→ Set problem
Extract, unchanged, every line from the top of the material below through the line with "from mathutils import Matrix, Vector", and no more.

──────

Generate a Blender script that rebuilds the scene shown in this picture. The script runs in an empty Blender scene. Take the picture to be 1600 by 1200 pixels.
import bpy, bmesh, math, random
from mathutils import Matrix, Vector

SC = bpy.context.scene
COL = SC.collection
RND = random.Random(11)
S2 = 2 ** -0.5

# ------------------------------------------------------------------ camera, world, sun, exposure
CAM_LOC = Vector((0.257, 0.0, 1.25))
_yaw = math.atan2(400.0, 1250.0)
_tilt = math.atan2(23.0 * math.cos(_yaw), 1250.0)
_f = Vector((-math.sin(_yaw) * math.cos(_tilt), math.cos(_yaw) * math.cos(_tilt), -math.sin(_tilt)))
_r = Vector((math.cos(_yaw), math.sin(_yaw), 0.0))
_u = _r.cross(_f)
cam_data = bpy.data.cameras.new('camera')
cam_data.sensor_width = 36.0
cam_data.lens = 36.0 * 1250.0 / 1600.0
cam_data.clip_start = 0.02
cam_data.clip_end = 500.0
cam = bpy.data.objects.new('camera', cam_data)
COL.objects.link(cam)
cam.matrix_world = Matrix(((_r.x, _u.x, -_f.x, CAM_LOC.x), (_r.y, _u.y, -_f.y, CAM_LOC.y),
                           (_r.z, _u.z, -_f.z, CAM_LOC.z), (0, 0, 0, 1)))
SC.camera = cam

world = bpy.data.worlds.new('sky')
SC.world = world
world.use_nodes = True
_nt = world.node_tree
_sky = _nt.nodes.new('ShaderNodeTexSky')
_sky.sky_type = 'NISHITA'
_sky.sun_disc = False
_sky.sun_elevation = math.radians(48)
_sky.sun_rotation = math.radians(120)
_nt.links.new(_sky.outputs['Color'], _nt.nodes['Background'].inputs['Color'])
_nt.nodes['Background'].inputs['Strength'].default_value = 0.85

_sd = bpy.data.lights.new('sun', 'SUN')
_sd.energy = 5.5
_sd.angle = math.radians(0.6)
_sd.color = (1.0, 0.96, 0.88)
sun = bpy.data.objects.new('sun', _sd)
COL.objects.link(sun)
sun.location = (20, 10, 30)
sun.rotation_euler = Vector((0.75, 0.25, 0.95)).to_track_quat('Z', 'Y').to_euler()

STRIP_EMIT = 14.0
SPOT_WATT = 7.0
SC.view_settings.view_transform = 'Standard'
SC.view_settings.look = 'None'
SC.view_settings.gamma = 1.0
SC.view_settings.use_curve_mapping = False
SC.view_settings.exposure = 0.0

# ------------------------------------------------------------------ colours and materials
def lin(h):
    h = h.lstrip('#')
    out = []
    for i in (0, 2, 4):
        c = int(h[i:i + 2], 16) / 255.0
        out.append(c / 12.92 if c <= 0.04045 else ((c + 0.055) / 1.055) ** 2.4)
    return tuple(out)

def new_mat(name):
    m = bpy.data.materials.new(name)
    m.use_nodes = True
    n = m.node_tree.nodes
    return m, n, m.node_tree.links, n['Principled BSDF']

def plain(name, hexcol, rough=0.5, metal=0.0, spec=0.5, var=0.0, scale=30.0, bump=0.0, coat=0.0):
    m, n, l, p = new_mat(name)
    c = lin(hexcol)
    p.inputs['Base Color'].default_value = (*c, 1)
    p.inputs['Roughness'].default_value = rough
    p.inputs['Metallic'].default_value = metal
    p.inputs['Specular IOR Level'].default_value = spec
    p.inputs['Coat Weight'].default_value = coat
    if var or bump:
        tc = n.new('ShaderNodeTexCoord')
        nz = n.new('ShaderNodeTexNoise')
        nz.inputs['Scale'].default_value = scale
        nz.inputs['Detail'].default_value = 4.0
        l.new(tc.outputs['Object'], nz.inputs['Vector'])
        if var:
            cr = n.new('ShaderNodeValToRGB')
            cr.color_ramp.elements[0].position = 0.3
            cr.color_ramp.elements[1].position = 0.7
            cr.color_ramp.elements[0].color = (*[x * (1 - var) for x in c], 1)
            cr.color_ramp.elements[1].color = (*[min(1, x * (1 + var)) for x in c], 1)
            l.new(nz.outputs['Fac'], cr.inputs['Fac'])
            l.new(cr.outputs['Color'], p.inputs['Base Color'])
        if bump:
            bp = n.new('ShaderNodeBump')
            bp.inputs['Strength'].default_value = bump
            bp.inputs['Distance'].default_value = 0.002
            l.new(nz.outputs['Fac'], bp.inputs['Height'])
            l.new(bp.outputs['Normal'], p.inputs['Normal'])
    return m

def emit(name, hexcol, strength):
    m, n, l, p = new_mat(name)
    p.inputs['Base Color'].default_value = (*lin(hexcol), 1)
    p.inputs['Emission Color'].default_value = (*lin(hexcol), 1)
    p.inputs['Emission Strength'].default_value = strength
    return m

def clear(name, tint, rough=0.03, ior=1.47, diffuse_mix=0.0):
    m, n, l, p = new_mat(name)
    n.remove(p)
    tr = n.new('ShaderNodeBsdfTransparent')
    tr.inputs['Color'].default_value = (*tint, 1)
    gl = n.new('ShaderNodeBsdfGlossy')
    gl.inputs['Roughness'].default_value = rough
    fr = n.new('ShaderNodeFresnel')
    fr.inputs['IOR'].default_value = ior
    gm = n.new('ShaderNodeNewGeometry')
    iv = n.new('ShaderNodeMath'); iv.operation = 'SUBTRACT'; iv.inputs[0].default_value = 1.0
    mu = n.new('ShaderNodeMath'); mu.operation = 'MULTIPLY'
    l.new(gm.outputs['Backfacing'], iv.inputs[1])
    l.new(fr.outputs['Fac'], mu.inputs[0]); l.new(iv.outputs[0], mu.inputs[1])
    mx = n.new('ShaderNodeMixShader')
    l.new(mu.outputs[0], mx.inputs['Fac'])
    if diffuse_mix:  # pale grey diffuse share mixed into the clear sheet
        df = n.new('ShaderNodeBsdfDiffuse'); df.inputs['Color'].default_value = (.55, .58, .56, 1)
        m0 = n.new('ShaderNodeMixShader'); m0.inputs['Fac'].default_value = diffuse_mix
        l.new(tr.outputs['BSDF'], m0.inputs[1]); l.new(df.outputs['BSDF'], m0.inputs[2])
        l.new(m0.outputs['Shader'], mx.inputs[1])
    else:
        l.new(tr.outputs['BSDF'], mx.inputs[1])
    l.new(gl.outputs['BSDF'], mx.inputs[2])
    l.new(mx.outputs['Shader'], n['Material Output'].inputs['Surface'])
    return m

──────

→ Exercise response
Generate a Blender script that rebuilds the scene shown in this picture. The script runs in an empty Blender scene. Take the picture to be 1600 by 1200 pixels.
import bpy, bmesh, math, random
from mathutils import Matrix, Vector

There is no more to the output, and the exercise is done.